The ceremony was about an hour and 15 minutes long but those attending did not want it to end. A wreath was placed on Donald’s grave, a gold star was placed on his mother’s grave, there was a Marine color guard from Billings, Young Marines escorting dignitaries, an uncounted number of flag bearers at attention lining the entrance to the cemetery (they later moved to behind the monument in a semi circle,) and the stands were filled with people. It was a very moving ceremony that made one so proud to be an American and the thought that you wished you had known that young man.
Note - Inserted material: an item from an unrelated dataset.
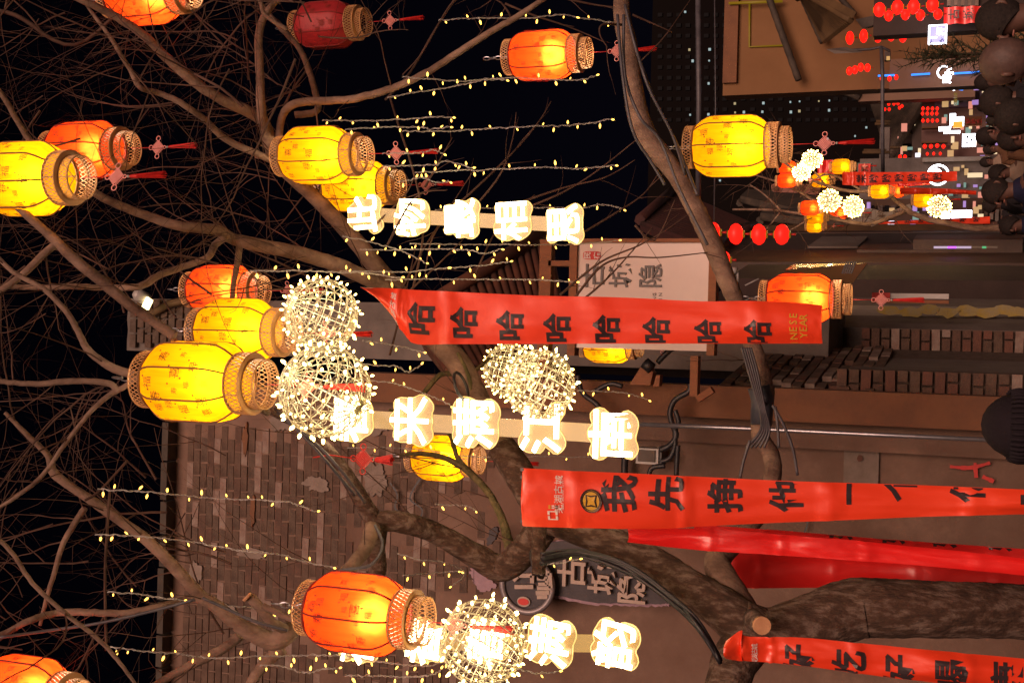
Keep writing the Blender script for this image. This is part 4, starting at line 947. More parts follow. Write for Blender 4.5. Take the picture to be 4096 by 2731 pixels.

We were invited to the Elks Club for a luncheon afterward and after talking to many new acquaintances (they all said they are coming to Fort Benton to visit us,) we took leave and arrived home at 6:30 p.m. We wish that all of you could have been there but hopefully this story gave you some insight into Donald J. Ruhl.

Show me a person who may be asked to give more than just dedication and I’ll show you a volunteer.

It’s coming up quickly. Set aside Saturday afternoon the 17th. Have you offered any help yet or taken anything to the Committee for the silent auction? The most important thing is to get all the Veterans there so we can show them how much we appreciate them. Semper Fi to all the Services.

It’s been a very busy week for everyone and perhaps things will quiet down now. It would be nice to sit outside in the evenings and enjoy our yards. It would be nice to walk along the Missouri or take a ride into the Shonkins. We could do all that if it weren’t for those pesky mosquitoes. Oh well, what else do we have to complain about.